Where Are The Republican Ideas?

Bill Scher

Politico asked various folks to offer their initial reactions to the first Republican debate. Here’s mine:

I didn’t watch the debate trying to guess who won or lost—pundit reaction often is not in sync with voter reaction. I was more interested in how did the debate make the Republican Party look as a whole. As the RNC has implicitly acknowledged, the angry tone of the 2012 debates left a deep bruise on the party’s image going into the general election and beyond.

In that respect, tonight could’ve been worse. Trump, the angriest candidate, was somewhat embattled, so it didn’t look like he was the face of the party. Bush, Rubio and Kasich had some fresh, upbeat rhetoric amidst the usual conservative red meat, helping the party avoid coming across like a bunch of haters. No one with a shot of becoming the nominee said anything like “self-deportation” that could ruin his or her general election hopes.
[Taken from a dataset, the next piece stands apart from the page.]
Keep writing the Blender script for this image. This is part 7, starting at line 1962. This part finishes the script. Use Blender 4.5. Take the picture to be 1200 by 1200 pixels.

But we didn’t hear any breakout ideas. Barack Obama struck a chord in the July 2007 debate when he dared to say he would meet with the leaders of enemies like Iran. And much of that Democratic primary was taken up debating the finer points of how to design universal health care. After the debacle of George W. Bush’s conservative economic policy and foreign policy, Republicans still have something to prove. They didn’t prove anything last night.